Out Philly choreographer to premiere new installation

Arts production company Thirdbird will present the latest performance installation by out Philadelphia dancer and choreographer Meg Foley with the world premiere of “The whole time in the meanwhile,” Jan. 23-27.

Foley, who created the performance in collaboration with lighting designer Lenore Doxsee and composer/performer Chris Forsyth, described the show as an examination of how we feel, hear and see time passing through our senses and said the installation was inspired by the performance of another artist.

“I saw a solo performance created and performed by Saburo Teshigawara at Lincoln Center in 2010 in which he danced inside a set design that was essentially three big screens, so that he was in a box with the fourth side of the box being the audience viewpoint,” she said. “And the light environments and projections on the set kept shifting dramatically and affecting his actions, but I felt so far from what was transpiring, so safe in my seat, as if my body was just my eyes and ears. I wanted to be in the set with him, not to dance with him but to share space and to get a bit closer to the world he was experiencing. At the same time I was beginning an improvisational solo practice that focused quite heavily on how different physical actions and states generate different emotions and self-identifications. I wanted to see how the navigation of my own journey could result in/create/demand a full choreographed structure and, of course, what that structure would be.”

Foley, who is also the director of Moving Parts, a dance think tank, has had her works featured often in local arts events like Live Arts and Blindspot festivals, and said this performance installation isn’t intended to be linked creatively with any of her previous shows.
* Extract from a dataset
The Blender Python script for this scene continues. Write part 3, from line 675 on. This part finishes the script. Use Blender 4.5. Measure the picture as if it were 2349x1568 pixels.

“I don’t keep previous works in mind,” she said. “I try to just focus on the materials and exploration at hand. There are actually a lot of shared creative themes and quetions between ‘The whole time in the meanwhile’ and a few past works, but I didn’t notice them until the work really started to take shape and we were fine-tuning more recently. When something emerges that relates to a previous piece, I take note and question the similarities or what I can learn from one exploration to another, but I do not intentionally reference previous work. Sometimes there are just ideas and questions you can’t shake.”

Foley said that while the show is being described as a world premiere, the performance isn’t set in stone and will continue to change.

“This presentation of ‘The whole time in the meanwhile’ is not singular or final; we are not thinking of it as a premiere,” she said. “It is an iteration from within a series of questions and investigations. Meaning, what you will see is a ‘first-done’ version, a finished work, of an ongoing investigation that we hope to continue beyond the show at the end of January. Where and when we continue development are the questions. We don’t totally know what it is yet, but we want to keep going, keep trying, keep figuring it out.”